Aus diesen Gründen darf das gemäß § 38 Abs. 2 Satz 3 TKG gegenüber der konkreten Kostenprüfung (§ 33 TKG) vorrangige Vergleichsmarktprinzip auch nicht etwa durch Überlegungen verwässert werden, die nicht aus der tatsächlichen Marktsituation abgeleitet sind, sondern sich an einem marktwirtschaftlich idealen Entgeltniveau eines rein kostenorientierten effizienten, dem Wettbewerb geöffneten Marktes ausrichten. Selbst wenn analytische Kostenmodelle im Sinne des § 35 Abs. 1 Satz 1 Nr. 2 TKG existierten, mit denen sich ein derartiges ideales Entgeltniveau in allgemein anerkannter Weise ex ante feststellen ließe, wären solche Modelle im Rahmen der nachträglichen Entgeltregulierung nicht heranziehbar. Denn § 35 Abs. 1 Satz 1 Nr. 2 TKG wird -anders als § 35 Abs. 1 Nr. 1 und § 33 TKG- in § 38 Abs. 2 TKG nicht erwähnt.

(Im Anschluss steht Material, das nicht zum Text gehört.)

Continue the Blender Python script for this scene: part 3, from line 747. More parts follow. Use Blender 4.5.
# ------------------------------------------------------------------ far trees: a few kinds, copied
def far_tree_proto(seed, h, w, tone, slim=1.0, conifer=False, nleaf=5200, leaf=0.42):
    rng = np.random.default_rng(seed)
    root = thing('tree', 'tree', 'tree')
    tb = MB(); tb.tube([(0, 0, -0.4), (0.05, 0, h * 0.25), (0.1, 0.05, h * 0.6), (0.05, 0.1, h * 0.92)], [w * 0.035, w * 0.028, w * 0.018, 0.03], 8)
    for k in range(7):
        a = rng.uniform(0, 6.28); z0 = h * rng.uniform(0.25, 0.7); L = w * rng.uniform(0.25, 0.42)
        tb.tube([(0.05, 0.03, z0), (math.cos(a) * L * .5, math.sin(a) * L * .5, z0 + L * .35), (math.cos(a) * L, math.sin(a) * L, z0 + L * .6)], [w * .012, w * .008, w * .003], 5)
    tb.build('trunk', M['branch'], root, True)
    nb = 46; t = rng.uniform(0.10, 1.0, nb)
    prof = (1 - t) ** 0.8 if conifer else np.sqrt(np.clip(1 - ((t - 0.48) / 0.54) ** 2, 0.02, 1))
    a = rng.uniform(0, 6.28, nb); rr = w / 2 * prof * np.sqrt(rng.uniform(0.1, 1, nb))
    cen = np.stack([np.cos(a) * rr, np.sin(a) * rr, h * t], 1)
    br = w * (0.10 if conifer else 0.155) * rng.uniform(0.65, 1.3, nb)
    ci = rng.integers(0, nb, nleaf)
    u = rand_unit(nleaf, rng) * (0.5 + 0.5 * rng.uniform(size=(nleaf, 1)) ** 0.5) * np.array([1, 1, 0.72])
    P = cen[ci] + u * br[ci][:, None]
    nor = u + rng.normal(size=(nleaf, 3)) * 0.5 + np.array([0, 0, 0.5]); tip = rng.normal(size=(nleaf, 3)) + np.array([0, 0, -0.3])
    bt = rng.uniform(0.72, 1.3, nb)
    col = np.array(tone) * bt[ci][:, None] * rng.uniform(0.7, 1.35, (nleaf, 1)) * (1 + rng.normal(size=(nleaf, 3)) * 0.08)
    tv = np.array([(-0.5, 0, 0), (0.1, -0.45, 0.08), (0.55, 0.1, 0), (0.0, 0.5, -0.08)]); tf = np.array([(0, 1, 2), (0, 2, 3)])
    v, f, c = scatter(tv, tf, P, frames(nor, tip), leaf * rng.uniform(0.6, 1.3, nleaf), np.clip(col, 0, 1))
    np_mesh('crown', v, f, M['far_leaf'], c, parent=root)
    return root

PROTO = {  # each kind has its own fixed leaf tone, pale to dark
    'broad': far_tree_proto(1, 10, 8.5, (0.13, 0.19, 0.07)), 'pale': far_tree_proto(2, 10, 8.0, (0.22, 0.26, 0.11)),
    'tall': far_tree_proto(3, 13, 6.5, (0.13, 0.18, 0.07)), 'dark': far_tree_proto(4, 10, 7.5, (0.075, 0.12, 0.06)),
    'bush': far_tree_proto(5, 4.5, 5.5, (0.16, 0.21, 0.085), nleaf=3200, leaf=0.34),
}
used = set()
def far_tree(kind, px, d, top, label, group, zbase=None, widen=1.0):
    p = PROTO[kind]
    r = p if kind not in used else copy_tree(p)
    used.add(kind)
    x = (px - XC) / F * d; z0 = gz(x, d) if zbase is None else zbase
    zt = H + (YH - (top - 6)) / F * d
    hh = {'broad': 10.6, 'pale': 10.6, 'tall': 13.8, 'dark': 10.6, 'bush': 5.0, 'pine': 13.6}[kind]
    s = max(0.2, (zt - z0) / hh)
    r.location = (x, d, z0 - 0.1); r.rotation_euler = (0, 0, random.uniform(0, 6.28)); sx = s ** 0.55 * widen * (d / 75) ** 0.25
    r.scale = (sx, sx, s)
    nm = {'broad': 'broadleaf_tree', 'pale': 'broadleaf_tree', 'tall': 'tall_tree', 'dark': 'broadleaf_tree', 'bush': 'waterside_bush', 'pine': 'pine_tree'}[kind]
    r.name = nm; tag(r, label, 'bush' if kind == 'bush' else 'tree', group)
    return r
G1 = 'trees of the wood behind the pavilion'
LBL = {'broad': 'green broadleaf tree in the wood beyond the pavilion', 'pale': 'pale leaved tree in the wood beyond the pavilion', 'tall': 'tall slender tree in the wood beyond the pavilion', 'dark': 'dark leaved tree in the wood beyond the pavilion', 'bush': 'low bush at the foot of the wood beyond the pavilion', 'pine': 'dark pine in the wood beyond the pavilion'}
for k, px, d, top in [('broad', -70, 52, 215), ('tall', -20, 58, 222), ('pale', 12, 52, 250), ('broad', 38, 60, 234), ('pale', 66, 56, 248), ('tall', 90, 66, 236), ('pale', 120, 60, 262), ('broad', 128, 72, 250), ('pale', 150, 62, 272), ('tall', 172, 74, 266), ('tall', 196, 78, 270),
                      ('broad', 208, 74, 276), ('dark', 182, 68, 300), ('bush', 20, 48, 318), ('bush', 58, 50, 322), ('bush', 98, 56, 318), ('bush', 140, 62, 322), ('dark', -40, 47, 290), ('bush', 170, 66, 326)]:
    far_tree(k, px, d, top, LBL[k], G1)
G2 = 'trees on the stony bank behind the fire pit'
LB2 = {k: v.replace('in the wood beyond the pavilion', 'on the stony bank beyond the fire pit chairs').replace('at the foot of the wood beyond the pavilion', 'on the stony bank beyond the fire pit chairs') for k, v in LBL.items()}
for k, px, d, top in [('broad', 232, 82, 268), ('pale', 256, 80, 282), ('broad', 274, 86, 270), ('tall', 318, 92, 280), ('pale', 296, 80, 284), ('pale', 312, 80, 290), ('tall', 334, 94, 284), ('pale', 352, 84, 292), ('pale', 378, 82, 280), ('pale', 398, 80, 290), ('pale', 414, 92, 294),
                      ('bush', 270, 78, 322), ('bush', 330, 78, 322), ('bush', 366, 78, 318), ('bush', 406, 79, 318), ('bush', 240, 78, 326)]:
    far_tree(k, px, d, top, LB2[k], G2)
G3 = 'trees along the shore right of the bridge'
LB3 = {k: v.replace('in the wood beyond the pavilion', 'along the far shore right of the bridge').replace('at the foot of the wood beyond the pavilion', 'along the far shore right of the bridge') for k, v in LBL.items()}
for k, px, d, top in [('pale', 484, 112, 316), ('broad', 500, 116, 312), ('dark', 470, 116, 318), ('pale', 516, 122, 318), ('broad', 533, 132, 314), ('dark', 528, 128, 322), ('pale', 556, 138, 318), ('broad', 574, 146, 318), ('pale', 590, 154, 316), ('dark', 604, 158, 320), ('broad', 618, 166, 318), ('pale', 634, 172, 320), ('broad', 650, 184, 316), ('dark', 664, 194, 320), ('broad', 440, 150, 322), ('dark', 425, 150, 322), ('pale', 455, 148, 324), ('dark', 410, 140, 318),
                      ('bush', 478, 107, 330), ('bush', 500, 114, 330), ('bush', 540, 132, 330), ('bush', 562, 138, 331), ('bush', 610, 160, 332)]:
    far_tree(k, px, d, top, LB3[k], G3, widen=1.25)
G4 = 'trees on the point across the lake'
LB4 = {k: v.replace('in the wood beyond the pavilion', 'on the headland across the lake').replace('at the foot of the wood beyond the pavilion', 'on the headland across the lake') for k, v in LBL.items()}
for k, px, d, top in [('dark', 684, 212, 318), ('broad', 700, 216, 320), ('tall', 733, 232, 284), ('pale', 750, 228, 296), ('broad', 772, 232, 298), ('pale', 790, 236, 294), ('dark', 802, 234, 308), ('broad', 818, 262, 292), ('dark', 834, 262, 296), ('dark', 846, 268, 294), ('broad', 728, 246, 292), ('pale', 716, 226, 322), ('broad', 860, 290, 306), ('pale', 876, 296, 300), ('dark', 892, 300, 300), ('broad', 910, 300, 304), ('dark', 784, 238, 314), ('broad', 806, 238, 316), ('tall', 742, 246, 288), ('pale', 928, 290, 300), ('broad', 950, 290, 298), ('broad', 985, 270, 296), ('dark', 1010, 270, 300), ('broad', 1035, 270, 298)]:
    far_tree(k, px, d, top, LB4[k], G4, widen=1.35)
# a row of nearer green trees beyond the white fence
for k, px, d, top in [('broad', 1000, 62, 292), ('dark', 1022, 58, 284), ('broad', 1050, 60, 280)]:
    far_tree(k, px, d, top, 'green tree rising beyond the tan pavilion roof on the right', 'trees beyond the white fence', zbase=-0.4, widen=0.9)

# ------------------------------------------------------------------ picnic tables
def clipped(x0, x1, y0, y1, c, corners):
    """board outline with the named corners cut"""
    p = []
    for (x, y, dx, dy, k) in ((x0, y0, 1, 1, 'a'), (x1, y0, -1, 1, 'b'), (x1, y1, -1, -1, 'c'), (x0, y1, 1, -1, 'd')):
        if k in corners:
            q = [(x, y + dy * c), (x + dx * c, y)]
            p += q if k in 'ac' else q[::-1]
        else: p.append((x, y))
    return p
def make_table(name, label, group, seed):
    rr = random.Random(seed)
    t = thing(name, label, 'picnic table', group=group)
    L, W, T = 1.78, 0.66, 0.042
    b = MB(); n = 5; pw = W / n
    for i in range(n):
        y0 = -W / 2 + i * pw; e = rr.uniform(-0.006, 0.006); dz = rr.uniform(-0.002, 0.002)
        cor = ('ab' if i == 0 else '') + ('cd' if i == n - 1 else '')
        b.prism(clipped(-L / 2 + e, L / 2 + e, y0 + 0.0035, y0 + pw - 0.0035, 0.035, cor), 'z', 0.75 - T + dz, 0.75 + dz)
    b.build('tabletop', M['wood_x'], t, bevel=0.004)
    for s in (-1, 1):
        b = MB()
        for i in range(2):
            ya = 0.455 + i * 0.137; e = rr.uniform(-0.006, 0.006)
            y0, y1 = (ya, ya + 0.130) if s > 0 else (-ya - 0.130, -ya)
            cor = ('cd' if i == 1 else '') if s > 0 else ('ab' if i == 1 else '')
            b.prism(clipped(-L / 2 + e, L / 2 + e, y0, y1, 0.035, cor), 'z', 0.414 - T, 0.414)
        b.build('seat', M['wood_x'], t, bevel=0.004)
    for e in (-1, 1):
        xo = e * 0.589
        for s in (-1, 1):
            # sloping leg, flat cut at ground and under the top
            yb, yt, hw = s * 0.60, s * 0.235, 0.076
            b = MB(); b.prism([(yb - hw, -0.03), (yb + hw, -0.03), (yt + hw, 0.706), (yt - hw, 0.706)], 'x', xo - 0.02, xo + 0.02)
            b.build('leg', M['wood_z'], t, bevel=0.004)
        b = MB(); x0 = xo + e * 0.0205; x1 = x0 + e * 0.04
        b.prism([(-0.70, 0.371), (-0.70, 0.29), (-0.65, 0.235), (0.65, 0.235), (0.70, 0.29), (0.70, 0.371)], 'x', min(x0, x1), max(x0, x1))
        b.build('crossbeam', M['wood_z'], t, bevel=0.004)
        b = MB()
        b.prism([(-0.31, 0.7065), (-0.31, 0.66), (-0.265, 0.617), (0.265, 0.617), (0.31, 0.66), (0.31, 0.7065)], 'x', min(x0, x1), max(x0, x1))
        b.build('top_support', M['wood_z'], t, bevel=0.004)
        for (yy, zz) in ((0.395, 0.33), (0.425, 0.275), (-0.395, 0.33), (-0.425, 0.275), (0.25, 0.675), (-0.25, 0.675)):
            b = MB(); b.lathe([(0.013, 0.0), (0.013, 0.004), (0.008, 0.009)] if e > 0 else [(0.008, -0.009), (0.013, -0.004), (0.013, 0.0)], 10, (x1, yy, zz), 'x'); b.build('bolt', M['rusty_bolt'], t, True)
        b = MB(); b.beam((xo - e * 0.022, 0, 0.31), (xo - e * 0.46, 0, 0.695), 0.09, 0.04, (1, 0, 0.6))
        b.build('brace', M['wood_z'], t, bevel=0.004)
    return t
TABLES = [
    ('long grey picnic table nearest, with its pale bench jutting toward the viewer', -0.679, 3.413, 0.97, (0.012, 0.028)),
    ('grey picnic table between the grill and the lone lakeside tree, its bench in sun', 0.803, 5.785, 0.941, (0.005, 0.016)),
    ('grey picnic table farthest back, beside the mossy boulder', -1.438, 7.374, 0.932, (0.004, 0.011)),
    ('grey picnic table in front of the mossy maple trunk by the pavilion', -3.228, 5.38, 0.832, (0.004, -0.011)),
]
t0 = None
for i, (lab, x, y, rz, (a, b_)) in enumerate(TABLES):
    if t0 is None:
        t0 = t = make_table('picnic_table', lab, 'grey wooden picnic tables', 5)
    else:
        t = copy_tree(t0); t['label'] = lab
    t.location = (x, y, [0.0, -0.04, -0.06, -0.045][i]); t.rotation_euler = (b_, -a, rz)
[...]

In tatsächlicher Hinsicht beruht die von der Bundesnetzagentur durchgeführte Vergleichsmarktbetrachtung in nicht zu beanstandender Weise auf dem Datenstand vom 19.08.2005 ( BA III, 1130). Legt man anstelle des Länderdurchschnitts die entsprechenden Einzelpreise aller 900 MHz-Netzbetreiber in den erwähnten vier Ländern zugrunde (BA III, 942 ff), so zeigt sich, dass nicht nur ein, sondern sogar alle Betreiber aus Italien und Spanien mit ihren Preisen über dem hier umstrittenen Entgelt von 0,11 EUR pro Minute liegen. Das bedeutet, dass dieses Entgelt im Ergebnis nicht missbräuchlich i.S.d. § 28 Abs. 1 Satz 1 TKG ist.
Die Kostenentscheidung folgt aus den §§ 154 Abs. 1 und 162 Abs. 3 VwGO.
Die Streitwertfestsetzung beruht auf den §§ 53 Abs. 3 Nr. 2, 52 Abs. 1 GKG, wobei die Hälfte des im Hauptsacheverfahren in vergleichbaren Fällen regelmäßig angesetzten Wertes zugrunde gelegt wird.
Dieser Beschluss ist nicht anfechtbar (§ 137 Abs. 3 Satz 1 TKG).